Luther understood this intuitively. His theology of vocation wasn't just about the spiritual significance of ordinary work. It was about the practical reality that God works through structures. Through families, governments, economies, trades. Through the cobbler's shop and the magistrate's court and the farmer's field. These are not obstacles to calling. They are the infrastructure of calling. Without them, vocation is just a nice word for wishful thinking.
The Uncomfortable Math
Building things means confronting numbers. Budgets. Timelines. Return on investment. For people who entered their calling through a sense of spiritual purpose, this can feel like a betrayal. As if the spreadsheet is the enemy of the soul.
It isn't. The spreadsheet is what tells you whether your calling can survive next quarter. The budget is what separates a ministry that lasts from one that burns through donated money and closes in three years. The timeline is what forces you to make decisions instead of endlessly discerning.
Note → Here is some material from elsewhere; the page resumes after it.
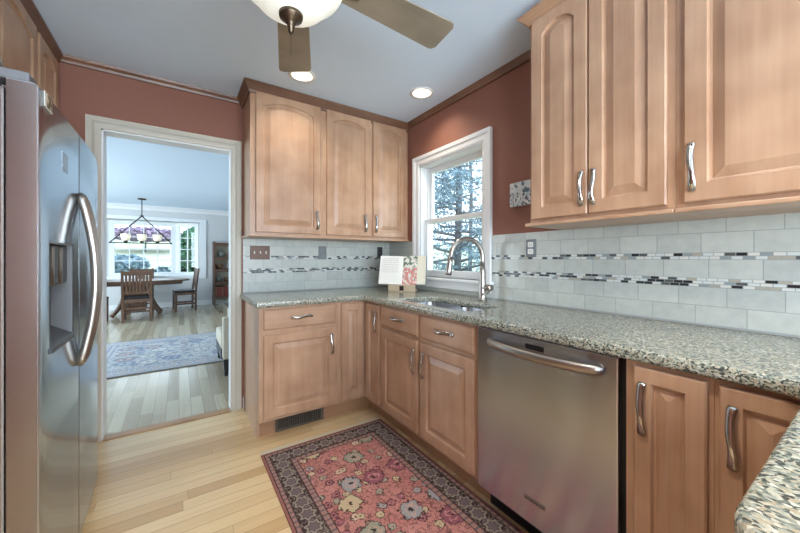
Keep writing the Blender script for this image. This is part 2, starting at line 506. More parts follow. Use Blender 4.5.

I've watched good people with genuine callings fail because they treated the business side of their work as beneath them. They could articulate their mission beautifully. They could not explain their revenue model. The mission died, not from lack of purpose, but from lack of structure.
The inverse is also true. I've seen people build impressive structures, profitable businesses, well-funded organizations, that serve no calling at all. The structure survived. The purpose was never there to begin with.
The goal is both. Purpose that demands structure. Structure that serves purpose. Calling that builds, and building that serves the calling.
What This Series Is About
For the next several posts, I'm going to write about what it means to build things as an act of faith. Not building as a metaphor. Building as in: projects, businesses, organizations that serve people in real economies, often in hard places.
I'm going to write about what it costs. About what it looks like when the timeline doubles and the budget triples and you stay anyway because your word means something. About the theology underneath the construction, the God who keeps covenants reflected in people who keep commitments.
And I'm going to write about how AI changes the equation. Because the same tools that threaten to displace workers are the tools that allow a small team to build what used to require an army. Multiplication, the theme of the last post, isn't just about diversifying your calling. It's about amplifying your capacity to build.
If vocation is the why, building is the how. And the how is where most callings either come to life or quietly die.